──────── LISTED RECORDS

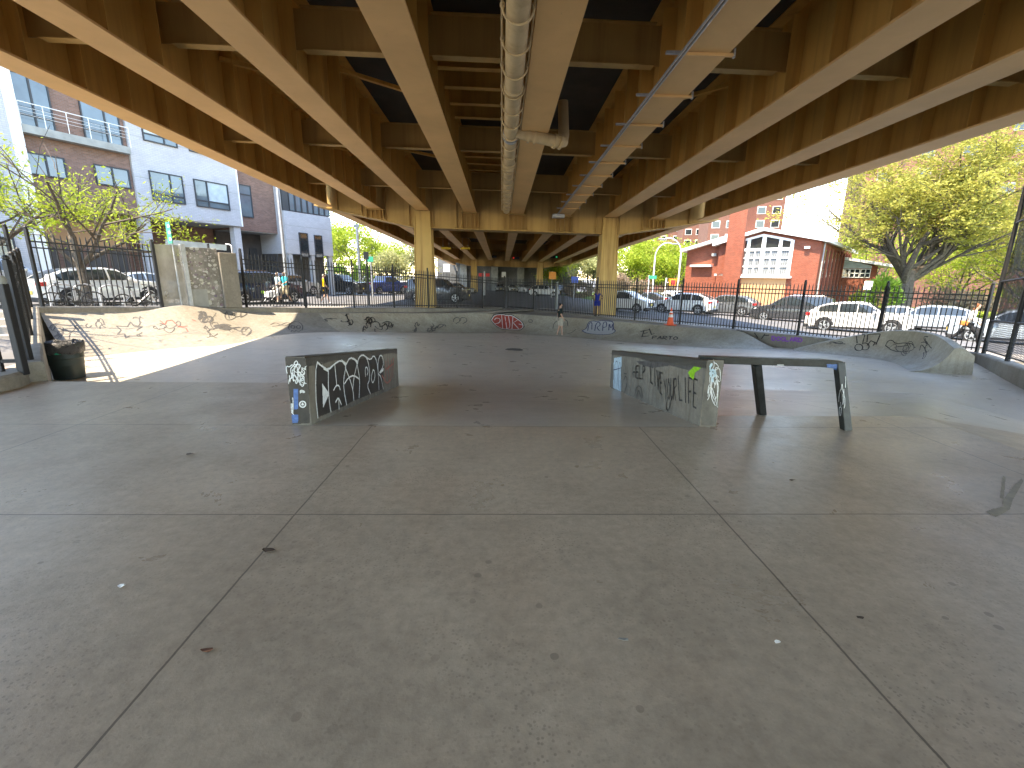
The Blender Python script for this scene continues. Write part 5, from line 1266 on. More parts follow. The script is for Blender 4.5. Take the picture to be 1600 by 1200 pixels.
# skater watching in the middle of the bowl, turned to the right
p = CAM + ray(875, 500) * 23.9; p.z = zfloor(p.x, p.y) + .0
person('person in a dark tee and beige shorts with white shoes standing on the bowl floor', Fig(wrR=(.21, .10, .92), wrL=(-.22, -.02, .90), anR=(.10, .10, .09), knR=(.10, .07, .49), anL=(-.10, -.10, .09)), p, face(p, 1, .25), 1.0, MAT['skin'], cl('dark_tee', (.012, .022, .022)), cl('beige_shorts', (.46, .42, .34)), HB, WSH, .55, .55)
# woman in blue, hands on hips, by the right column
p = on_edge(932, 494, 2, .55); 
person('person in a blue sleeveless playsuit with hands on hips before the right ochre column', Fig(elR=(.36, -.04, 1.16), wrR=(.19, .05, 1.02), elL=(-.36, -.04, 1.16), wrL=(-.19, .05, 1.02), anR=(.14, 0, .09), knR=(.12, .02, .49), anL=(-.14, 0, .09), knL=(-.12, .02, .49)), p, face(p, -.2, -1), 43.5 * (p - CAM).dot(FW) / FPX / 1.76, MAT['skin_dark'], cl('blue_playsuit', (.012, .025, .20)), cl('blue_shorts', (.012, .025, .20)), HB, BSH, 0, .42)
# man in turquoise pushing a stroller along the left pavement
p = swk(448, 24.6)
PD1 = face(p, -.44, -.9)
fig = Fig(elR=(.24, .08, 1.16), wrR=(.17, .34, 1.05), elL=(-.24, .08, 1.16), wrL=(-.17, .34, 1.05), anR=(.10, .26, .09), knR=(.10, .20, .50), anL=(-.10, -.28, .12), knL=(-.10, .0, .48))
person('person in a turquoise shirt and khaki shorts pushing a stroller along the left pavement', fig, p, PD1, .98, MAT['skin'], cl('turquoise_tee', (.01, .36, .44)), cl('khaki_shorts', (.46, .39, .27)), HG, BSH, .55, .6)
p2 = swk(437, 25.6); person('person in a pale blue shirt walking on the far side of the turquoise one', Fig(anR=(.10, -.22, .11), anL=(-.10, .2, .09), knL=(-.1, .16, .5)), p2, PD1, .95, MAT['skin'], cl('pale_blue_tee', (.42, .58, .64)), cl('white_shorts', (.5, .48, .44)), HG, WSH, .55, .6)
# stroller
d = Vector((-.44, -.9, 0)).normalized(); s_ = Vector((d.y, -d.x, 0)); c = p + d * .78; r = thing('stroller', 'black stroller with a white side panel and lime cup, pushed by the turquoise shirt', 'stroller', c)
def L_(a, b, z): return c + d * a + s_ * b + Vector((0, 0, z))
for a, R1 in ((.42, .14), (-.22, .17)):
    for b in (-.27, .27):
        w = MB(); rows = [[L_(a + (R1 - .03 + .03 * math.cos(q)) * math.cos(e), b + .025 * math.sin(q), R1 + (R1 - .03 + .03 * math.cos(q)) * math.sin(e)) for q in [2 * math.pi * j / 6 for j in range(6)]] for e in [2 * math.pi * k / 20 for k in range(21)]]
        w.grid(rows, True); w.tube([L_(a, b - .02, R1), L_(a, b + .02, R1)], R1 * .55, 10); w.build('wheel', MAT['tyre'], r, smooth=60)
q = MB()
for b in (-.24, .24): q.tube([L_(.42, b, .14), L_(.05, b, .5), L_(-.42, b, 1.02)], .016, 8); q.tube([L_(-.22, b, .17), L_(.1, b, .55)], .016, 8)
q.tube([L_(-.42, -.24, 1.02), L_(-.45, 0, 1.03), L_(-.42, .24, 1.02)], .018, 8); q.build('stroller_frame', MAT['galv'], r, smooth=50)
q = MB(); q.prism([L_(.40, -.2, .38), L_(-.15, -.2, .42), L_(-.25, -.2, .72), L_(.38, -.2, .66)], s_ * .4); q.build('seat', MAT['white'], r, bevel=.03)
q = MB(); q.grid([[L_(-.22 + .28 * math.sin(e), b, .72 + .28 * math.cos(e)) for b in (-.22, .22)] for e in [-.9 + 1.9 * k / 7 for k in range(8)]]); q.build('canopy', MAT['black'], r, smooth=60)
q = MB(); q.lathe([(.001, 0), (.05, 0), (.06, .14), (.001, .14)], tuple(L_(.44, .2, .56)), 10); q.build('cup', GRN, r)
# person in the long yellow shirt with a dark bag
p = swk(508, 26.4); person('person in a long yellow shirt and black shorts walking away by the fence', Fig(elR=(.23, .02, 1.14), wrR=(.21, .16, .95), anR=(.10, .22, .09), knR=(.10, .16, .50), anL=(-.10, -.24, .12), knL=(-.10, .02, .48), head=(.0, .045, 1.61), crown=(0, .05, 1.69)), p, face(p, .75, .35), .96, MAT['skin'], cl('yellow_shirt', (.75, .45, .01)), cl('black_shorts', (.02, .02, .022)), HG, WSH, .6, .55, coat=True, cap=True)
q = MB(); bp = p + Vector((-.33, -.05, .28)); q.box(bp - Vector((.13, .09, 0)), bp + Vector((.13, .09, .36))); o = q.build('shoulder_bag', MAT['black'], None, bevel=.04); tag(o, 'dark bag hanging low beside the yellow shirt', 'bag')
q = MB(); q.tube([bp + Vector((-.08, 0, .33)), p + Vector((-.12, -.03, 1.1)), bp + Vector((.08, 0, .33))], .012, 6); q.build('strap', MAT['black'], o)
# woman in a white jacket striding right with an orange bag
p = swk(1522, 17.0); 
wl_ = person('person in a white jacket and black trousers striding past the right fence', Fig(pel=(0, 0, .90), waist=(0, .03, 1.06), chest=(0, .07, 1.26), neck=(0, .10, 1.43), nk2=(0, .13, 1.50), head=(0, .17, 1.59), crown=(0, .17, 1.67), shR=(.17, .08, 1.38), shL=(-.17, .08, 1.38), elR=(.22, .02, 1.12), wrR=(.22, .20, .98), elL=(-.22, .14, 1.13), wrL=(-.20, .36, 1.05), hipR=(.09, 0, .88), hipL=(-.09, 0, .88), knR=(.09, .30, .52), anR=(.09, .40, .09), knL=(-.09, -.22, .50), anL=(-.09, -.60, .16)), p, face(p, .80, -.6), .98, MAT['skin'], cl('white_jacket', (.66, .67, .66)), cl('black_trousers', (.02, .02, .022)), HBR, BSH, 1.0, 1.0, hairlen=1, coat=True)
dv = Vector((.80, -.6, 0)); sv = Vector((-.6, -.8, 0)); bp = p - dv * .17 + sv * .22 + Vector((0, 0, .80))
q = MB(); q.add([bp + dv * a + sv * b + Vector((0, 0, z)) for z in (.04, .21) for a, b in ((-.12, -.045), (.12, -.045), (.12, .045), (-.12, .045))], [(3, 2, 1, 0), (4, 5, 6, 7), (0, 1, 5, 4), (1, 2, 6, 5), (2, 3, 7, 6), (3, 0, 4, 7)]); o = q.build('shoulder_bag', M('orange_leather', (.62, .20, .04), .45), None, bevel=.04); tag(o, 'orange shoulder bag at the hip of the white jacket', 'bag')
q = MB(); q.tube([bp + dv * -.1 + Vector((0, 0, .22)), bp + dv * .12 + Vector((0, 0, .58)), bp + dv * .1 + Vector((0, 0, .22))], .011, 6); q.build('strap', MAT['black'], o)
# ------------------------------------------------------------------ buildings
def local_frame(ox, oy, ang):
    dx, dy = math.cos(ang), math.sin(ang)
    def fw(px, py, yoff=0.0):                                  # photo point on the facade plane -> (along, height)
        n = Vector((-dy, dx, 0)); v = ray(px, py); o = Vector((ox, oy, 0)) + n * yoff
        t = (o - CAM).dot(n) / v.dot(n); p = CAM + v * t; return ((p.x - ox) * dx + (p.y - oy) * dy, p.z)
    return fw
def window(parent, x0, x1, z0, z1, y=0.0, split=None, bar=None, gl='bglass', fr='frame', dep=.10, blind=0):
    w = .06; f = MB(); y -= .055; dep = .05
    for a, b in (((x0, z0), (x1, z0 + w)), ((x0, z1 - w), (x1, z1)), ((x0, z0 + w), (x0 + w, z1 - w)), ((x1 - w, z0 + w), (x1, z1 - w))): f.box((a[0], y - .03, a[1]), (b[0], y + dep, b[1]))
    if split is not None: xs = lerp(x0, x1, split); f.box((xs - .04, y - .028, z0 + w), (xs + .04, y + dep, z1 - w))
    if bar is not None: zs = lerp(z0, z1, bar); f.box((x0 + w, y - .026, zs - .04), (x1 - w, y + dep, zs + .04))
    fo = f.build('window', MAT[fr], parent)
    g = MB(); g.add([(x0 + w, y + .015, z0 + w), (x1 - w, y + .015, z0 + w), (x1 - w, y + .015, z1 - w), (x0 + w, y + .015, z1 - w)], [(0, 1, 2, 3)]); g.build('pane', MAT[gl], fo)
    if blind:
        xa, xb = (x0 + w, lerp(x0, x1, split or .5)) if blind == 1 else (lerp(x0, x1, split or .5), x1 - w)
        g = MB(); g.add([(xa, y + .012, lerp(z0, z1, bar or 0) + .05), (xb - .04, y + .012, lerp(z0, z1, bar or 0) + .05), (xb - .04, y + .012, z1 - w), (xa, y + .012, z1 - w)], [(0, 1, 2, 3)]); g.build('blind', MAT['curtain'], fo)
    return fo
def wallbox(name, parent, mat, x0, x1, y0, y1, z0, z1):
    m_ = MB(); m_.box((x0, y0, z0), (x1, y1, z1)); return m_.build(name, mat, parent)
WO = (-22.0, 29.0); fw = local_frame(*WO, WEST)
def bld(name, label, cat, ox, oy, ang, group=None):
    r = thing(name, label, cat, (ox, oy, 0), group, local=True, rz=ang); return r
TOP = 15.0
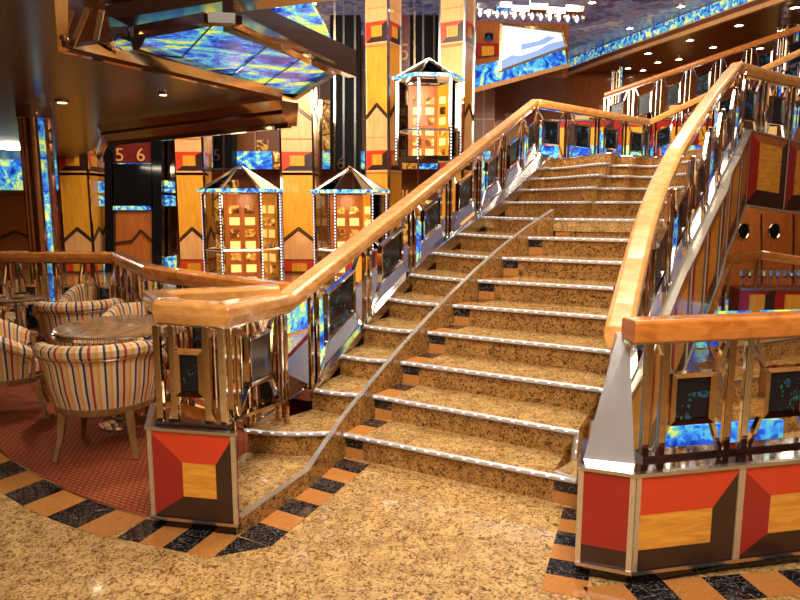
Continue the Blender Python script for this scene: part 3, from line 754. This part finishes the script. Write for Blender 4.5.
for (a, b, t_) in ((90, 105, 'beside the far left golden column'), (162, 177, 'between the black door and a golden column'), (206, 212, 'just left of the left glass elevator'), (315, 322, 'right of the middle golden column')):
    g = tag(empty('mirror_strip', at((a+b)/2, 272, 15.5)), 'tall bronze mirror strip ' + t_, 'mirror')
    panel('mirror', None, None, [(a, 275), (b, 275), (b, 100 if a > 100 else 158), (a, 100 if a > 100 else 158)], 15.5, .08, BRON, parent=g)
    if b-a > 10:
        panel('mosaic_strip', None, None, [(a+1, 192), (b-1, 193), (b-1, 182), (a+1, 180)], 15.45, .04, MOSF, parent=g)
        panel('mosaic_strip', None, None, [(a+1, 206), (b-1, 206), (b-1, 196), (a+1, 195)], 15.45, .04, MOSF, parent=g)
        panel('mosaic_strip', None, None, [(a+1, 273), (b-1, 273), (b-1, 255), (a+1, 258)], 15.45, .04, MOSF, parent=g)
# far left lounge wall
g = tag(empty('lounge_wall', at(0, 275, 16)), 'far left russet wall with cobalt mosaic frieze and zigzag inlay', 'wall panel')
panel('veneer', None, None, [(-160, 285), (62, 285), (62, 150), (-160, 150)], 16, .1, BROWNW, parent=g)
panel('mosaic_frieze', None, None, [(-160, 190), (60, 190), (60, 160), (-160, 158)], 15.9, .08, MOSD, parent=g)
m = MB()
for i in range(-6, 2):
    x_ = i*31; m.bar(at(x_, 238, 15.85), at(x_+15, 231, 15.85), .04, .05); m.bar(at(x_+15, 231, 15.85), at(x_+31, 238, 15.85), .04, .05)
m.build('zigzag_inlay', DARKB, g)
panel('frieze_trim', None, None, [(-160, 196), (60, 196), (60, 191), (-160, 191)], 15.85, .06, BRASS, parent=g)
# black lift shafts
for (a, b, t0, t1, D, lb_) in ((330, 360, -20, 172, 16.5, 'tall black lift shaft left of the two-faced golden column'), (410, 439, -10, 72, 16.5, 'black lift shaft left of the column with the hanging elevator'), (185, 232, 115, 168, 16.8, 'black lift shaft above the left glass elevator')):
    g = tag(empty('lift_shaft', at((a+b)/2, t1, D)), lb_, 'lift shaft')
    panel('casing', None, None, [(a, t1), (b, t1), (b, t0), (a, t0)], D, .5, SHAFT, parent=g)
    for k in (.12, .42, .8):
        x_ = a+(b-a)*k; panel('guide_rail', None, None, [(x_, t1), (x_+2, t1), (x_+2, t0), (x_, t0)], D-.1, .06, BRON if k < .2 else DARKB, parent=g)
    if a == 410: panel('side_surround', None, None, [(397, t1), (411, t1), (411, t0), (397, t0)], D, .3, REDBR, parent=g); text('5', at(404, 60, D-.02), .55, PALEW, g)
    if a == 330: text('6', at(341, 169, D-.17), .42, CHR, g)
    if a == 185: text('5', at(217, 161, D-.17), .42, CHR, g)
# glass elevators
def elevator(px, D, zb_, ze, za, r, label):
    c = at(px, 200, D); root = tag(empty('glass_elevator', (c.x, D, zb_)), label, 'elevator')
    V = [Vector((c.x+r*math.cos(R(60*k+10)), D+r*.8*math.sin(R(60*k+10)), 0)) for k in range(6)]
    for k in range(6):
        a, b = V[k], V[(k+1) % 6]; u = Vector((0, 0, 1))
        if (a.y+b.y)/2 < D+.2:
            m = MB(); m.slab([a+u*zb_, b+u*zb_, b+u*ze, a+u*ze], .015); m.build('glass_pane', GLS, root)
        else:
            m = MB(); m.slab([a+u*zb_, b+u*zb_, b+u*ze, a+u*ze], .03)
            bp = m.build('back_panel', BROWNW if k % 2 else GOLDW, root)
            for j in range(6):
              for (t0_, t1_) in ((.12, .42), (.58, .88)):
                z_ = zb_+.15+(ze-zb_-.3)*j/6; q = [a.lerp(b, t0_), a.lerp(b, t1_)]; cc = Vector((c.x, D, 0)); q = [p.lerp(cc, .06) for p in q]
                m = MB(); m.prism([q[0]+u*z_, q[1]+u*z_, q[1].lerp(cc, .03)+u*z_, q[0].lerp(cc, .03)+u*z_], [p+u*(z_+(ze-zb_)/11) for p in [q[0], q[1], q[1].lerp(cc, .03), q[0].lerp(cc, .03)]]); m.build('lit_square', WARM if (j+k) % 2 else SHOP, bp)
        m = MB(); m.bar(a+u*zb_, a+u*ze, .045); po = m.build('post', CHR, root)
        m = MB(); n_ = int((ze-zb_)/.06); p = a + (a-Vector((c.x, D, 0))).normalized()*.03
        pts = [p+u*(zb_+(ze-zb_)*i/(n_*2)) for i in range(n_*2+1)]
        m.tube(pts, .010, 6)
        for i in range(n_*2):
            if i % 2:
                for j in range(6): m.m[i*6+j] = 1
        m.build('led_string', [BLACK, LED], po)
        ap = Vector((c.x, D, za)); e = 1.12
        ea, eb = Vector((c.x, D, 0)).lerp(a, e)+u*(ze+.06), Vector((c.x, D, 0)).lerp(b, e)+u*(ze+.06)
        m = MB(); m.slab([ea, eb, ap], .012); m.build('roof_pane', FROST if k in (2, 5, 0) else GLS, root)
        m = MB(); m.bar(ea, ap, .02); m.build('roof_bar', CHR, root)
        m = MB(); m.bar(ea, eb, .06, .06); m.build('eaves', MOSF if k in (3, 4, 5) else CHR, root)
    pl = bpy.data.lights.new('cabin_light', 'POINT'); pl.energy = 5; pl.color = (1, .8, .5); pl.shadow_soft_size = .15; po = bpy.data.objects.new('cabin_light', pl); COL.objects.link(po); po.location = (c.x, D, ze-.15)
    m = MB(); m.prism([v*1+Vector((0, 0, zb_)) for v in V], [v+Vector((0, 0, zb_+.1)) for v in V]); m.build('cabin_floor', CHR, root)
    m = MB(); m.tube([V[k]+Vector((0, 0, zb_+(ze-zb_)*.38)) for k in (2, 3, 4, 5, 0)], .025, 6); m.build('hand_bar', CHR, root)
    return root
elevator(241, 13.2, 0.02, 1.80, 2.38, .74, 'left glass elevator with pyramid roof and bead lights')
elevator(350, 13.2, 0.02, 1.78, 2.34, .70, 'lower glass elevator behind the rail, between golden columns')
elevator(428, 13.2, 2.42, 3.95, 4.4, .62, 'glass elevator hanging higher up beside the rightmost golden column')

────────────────

§ **STATED EXERCISE**
Only lines with the string "Blender" belong in your answer; copy each one.

§ **THE REPLY**
The Blender Python script for this scene continues. Write part 5, from line 1266 on. More parts follow. The script is for Blender 4.5. Take the picture to be 1600 by 1200 pixels.
Continue the Blender Python script for this scene: part 3, from line 754. This part finishes the script. Write for Blender 4.5.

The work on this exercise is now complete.